──────── Data records

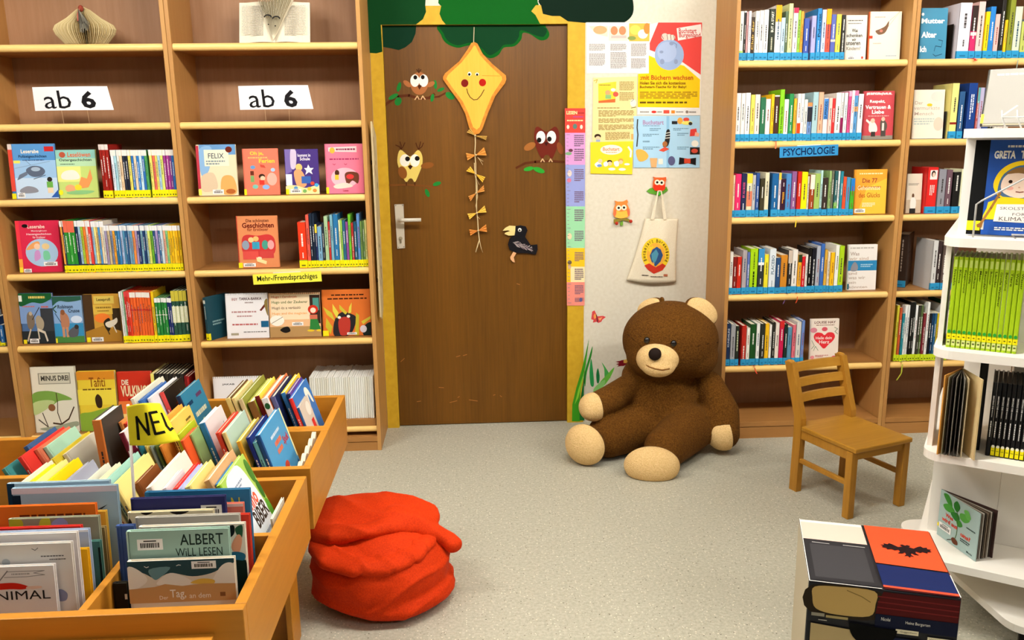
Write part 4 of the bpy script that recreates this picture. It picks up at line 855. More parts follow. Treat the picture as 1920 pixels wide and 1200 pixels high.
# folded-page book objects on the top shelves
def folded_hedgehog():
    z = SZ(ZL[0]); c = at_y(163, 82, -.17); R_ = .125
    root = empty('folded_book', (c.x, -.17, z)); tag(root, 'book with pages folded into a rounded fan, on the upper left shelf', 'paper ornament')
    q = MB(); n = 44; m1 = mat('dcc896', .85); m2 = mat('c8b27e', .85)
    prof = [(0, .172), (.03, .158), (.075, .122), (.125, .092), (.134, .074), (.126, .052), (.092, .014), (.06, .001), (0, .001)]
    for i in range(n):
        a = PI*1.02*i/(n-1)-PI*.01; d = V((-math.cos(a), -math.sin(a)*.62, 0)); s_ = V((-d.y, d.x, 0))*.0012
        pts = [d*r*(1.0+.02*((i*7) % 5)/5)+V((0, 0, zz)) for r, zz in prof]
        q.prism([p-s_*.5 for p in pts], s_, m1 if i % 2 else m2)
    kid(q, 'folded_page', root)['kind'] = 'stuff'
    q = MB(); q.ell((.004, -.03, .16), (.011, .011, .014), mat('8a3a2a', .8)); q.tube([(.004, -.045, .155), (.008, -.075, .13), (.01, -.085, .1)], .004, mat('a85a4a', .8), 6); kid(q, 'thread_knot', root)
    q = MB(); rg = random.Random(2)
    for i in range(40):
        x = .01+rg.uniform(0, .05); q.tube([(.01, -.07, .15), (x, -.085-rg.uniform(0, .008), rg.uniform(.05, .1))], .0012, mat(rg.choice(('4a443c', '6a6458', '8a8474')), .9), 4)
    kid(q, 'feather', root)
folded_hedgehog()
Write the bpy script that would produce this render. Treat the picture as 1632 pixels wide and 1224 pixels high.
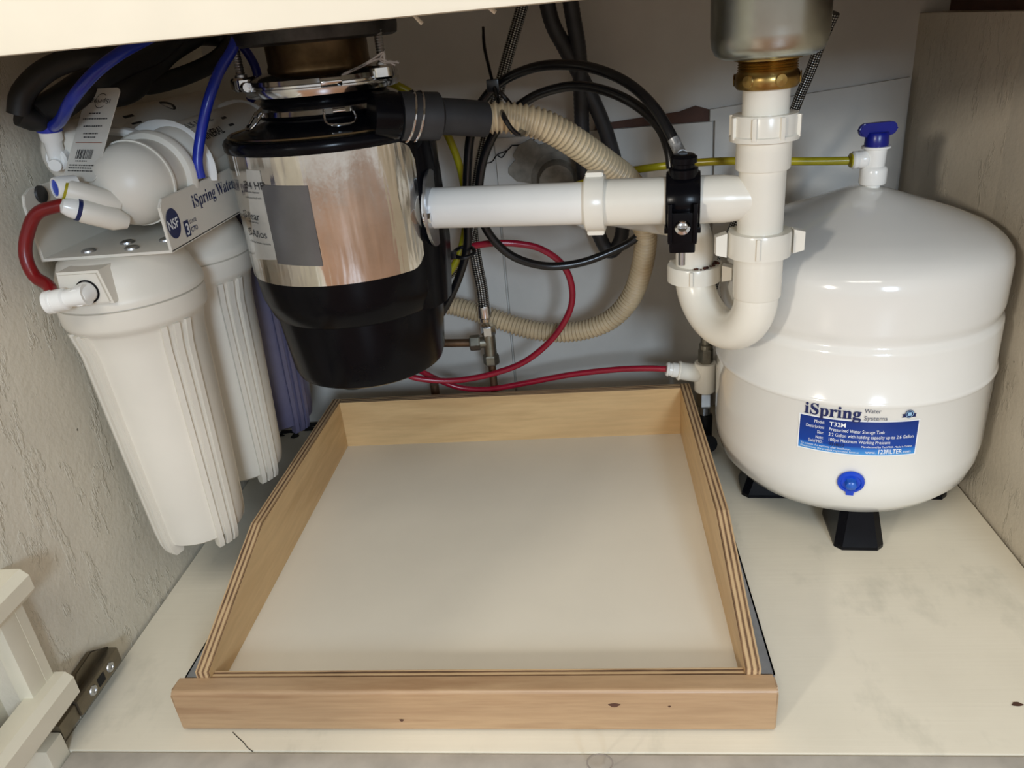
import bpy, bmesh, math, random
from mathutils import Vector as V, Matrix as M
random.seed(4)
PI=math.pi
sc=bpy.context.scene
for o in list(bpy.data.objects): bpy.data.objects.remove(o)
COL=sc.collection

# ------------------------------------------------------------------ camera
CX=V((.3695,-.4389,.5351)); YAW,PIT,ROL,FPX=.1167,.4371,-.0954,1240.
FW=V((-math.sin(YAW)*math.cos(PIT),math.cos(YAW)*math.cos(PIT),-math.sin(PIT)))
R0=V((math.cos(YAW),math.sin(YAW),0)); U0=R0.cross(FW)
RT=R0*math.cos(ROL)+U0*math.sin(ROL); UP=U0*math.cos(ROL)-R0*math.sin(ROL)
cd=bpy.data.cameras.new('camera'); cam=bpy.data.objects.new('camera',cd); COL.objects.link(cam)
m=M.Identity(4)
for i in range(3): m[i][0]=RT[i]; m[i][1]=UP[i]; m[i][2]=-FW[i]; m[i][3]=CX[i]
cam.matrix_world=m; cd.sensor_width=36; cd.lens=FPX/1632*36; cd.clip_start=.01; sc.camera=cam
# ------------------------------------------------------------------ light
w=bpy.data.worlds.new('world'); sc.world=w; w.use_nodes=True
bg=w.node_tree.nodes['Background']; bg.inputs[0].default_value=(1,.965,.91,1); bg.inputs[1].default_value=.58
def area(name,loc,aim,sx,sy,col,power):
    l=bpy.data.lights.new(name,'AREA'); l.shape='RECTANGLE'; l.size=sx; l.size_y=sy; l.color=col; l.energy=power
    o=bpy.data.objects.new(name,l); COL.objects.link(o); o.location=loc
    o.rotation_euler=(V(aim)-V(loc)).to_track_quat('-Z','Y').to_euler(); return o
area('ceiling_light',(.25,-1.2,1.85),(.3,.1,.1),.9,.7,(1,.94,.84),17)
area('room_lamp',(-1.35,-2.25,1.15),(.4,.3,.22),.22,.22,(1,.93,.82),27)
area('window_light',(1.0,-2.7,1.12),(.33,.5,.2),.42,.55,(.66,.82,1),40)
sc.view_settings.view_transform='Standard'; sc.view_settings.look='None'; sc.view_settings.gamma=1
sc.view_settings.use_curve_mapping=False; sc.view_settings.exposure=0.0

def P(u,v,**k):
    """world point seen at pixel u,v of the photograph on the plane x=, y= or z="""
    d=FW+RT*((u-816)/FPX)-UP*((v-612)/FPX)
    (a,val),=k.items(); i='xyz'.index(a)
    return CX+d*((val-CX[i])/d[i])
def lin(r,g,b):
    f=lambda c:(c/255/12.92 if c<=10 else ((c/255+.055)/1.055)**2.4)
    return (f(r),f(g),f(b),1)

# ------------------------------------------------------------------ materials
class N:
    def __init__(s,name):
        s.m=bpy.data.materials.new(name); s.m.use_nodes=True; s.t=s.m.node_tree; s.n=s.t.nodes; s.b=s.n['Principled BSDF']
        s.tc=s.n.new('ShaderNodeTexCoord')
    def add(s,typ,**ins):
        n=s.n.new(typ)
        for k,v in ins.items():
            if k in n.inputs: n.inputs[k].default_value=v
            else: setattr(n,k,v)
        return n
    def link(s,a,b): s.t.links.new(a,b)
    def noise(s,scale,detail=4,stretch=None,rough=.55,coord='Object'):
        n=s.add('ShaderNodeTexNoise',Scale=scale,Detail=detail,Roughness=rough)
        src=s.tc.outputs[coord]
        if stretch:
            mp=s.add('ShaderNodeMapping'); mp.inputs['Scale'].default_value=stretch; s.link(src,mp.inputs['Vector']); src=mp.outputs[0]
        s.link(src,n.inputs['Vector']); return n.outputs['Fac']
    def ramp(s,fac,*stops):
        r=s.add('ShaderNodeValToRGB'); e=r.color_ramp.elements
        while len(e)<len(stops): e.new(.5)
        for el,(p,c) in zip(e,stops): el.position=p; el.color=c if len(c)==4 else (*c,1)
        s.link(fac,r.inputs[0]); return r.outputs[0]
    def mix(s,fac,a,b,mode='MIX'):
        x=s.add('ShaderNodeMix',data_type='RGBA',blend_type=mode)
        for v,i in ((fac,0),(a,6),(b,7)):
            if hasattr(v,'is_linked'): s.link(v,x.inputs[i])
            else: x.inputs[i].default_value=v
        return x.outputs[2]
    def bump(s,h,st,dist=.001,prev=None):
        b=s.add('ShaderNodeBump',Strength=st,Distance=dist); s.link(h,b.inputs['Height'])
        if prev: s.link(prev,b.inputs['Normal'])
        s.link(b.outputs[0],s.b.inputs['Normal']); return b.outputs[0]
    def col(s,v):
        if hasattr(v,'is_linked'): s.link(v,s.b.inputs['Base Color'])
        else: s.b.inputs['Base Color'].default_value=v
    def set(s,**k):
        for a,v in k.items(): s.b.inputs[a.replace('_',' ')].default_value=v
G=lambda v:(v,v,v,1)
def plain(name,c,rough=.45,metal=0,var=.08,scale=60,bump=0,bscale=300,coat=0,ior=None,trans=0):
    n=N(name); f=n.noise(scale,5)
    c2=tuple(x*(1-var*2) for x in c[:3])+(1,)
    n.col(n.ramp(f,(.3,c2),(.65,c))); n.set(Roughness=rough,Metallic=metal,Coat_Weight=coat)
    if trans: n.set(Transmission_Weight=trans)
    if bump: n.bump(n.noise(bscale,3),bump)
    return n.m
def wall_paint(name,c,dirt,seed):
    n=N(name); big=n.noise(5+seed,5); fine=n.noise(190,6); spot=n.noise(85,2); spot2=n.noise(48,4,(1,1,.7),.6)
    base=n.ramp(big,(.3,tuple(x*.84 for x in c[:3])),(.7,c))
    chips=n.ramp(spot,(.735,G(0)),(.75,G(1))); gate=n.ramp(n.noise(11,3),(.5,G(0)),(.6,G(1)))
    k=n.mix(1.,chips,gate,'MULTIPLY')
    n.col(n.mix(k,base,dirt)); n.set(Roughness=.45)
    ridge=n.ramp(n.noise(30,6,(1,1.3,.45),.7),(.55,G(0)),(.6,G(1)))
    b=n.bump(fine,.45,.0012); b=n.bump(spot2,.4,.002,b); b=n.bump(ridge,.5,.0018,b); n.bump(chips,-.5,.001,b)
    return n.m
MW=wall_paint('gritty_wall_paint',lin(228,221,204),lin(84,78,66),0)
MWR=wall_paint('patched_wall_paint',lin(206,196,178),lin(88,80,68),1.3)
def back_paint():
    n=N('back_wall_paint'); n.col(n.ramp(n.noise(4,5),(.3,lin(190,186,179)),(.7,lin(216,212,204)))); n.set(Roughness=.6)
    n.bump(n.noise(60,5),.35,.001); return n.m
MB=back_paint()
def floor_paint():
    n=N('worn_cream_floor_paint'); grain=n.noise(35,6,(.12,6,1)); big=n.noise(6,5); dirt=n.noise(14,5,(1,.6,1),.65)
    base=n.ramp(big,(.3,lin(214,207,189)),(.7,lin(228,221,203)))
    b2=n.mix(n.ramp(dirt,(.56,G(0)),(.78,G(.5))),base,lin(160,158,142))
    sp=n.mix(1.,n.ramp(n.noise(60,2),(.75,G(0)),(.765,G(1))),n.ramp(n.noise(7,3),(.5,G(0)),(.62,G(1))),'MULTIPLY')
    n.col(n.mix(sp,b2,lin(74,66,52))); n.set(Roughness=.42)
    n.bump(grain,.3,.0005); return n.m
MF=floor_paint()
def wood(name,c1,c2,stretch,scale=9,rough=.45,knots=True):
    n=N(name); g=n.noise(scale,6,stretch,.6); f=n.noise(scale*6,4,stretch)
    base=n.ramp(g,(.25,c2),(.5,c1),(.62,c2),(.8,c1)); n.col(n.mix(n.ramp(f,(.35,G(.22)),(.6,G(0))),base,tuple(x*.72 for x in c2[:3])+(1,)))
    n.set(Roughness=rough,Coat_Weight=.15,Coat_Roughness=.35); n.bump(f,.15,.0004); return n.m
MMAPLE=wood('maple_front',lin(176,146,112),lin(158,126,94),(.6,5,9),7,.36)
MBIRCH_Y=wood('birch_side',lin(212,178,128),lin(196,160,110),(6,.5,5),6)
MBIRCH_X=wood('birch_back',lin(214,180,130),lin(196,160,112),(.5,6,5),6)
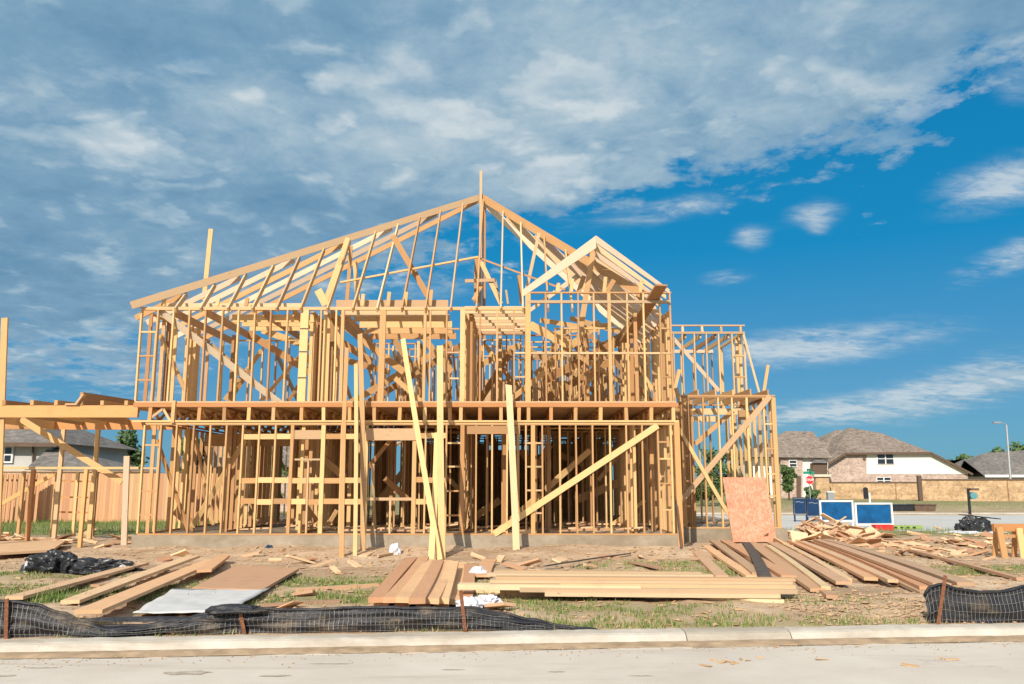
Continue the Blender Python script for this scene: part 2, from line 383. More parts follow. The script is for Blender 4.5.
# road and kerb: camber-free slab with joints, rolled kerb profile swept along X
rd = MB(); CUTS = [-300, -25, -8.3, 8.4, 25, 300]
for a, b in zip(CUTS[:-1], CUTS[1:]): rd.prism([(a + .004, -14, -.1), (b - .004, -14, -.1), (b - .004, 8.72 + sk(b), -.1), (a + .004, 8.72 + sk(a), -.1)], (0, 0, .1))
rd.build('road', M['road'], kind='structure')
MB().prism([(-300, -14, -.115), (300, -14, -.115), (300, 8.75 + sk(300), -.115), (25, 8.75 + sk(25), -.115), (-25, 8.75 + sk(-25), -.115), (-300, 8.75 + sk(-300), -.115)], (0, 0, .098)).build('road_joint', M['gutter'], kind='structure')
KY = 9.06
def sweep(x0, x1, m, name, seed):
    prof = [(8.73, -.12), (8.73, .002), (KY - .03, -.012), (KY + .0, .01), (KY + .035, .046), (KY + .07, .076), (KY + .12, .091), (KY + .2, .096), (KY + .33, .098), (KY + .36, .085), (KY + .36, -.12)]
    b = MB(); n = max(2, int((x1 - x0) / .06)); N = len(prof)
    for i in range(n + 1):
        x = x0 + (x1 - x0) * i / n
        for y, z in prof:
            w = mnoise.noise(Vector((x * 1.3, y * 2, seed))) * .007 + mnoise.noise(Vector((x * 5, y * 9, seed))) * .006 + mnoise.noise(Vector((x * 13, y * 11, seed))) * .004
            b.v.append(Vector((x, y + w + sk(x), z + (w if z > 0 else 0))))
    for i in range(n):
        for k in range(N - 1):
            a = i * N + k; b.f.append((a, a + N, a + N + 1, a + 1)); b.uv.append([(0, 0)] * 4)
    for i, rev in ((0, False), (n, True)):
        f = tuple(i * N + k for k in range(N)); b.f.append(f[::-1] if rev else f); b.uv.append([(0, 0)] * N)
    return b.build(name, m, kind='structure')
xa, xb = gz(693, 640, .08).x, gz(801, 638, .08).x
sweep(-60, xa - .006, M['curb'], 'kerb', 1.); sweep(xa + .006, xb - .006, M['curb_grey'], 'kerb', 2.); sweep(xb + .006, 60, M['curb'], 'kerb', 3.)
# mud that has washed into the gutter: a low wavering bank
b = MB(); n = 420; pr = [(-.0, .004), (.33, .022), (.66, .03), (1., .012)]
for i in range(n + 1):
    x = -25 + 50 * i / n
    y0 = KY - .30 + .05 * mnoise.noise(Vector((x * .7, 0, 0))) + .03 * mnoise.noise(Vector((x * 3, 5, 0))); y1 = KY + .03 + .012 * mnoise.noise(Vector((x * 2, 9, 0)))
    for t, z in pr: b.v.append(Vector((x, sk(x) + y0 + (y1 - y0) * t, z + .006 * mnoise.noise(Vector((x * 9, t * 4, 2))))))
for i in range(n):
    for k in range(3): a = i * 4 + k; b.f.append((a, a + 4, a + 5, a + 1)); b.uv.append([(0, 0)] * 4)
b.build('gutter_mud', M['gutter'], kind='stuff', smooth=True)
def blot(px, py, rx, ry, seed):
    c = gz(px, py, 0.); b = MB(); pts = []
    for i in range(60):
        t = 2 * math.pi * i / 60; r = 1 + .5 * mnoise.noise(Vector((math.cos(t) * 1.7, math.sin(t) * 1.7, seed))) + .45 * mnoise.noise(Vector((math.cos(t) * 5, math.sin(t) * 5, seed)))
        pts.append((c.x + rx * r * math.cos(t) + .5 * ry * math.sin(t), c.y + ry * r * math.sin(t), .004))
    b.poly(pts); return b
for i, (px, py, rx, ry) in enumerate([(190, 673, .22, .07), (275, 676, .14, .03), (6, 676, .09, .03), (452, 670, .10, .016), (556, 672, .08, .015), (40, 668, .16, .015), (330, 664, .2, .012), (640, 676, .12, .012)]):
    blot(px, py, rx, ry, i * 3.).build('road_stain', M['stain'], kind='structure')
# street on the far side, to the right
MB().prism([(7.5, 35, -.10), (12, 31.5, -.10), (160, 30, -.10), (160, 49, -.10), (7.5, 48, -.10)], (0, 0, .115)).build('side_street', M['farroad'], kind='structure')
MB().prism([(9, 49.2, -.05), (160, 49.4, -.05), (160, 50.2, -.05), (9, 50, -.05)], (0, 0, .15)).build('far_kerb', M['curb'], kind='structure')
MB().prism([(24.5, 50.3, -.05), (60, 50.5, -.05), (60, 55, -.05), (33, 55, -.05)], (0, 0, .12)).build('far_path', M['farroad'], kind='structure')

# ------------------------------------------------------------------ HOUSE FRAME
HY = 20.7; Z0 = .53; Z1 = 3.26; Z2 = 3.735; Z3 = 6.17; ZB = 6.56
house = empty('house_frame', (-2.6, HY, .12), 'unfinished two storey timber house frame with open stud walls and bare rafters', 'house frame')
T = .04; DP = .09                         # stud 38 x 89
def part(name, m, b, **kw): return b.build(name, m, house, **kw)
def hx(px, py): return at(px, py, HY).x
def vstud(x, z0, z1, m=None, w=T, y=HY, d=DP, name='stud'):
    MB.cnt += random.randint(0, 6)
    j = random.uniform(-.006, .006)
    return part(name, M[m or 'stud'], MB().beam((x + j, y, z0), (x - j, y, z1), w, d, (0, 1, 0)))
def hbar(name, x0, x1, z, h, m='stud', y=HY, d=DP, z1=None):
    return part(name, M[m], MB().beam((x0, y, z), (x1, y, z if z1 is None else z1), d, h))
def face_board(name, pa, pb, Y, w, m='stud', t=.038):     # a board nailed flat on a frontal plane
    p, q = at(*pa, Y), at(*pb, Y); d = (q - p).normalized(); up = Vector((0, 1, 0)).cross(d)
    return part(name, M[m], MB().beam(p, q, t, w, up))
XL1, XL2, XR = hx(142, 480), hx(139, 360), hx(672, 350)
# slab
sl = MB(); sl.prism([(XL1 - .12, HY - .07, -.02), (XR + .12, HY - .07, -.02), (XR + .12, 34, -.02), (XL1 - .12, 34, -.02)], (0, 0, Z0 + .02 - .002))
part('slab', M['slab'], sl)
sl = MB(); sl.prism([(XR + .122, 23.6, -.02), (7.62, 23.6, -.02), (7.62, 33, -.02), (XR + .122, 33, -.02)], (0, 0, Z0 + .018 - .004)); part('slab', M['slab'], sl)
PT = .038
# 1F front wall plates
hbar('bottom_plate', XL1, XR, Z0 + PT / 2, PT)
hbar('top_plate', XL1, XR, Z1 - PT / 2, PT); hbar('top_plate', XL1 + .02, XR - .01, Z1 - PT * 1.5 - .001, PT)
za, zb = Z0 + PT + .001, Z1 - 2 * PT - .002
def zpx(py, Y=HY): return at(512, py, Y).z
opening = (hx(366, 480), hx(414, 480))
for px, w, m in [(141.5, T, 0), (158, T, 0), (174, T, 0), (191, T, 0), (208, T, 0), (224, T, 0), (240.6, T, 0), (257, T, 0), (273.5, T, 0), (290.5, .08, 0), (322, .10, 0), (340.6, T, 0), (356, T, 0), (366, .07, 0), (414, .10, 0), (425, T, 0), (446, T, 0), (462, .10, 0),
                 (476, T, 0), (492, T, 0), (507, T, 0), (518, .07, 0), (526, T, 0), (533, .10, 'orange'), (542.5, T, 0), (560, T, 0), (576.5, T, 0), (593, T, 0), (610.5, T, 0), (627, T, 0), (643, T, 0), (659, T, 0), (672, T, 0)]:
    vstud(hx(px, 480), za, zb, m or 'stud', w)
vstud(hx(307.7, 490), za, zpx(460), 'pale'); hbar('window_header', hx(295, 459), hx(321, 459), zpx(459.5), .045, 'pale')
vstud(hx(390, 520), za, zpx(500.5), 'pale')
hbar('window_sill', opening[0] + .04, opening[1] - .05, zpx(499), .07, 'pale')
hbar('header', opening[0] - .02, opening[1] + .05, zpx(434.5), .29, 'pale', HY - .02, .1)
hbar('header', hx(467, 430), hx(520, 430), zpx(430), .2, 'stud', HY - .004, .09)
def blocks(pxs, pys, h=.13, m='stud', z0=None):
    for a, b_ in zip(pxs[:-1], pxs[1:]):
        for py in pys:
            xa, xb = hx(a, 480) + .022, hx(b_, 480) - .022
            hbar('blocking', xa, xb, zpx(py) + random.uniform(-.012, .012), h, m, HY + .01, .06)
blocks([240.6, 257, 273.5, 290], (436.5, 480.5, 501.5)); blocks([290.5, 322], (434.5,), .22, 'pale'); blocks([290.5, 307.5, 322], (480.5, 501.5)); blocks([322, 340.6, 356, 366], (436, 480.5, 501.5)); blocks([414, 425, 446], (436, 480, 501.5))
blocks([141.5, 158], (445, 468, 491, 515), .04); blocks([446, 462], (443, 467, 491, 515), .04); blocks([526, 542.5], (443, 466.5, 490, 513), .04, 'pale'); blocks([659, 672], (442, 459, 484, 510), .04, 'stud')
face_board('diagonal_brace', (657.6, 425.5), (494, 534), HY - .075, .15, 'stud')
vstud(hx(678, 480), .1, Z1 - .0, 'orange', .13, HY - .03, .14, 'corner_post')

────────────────

* **To be done**
Skip the pictures and repeat, word for word, the lines from the one containing "Write the bpy" to the one containing "COL=sc.collection", keeping both of those lines.

* **Complete response**
Write the bpy script that would produce this render. Treat the picture as 1632 pixels wide and 1224 pixels high.
import bpy, bmesh, math, random
from mathutils import Vector as V, Matrix as M
random.seed(4)
PI=math.pi
sc=bpy.context.scene
for o in list(bpy.data.objects): bpy.data.objects.remove(o)
COL=sc.collection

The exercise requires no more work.